→ **Written problem**: Copy out each line below that has the word "this" in it.

====== Supplied records

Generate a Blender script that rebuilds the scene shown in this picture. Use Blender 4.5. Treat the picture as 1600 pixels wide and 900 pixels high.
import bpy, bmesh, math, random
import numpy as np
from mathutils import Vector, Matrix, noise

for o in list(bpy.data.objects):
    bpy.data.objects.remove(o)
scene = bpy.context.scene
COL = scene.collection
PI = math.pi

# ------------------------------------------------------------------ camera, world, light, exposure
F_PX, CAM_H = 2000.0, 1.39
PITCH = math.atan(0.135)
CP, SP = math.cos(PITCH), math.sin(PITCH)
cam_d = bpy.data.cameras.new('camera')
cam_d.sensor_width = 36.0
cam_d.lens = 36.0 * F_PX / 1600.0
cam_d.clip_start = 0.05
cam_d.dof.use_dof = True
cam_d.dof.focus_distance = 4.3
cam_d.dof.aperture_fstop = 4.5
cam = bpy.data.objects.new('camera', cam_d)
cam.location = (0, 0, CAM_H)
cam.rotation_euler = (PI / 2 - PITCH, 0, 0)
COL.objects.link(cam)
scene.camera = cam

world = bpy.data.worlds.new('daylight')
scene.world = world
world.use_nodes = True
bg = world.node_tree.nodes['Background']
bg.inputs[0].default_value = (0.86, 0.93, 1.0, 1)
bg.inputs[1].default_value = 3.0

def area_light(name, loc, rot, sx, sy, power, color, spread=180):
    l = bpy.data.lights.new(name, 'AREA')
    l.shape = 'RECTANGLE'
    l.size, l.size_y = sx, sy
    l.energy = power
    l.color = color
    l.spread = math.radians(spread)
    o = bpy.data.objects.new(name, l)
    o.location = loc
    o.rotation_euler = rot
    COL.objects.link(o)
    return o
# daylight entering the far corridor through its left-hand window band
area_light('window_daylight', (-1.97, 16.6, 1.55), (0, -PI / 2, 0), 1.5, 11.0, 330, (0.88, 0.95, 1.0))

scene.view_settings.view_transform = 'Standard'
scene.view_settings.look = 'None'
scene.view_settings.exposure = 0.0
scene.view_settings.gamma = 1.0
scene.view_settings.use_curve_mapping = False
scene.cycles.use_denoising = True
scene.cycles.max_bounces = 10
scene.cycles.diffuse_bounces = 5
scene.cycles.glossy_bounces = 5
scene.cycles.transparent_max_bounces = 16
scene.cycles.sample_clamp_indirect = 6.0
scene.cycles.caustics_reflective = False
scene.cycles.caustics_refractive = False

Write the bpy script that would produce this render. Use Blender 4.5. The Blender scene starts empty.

============

→ **Solved problem**:
Generate a Blender script that rebuilds the scene shown in this picture. Use Blender 4.5. Treat the picture as 1600 pixels wide and 900 pixels high.
Write the bpy script that would produce this render. Use Blender 4.5. The Blender scene starts empty.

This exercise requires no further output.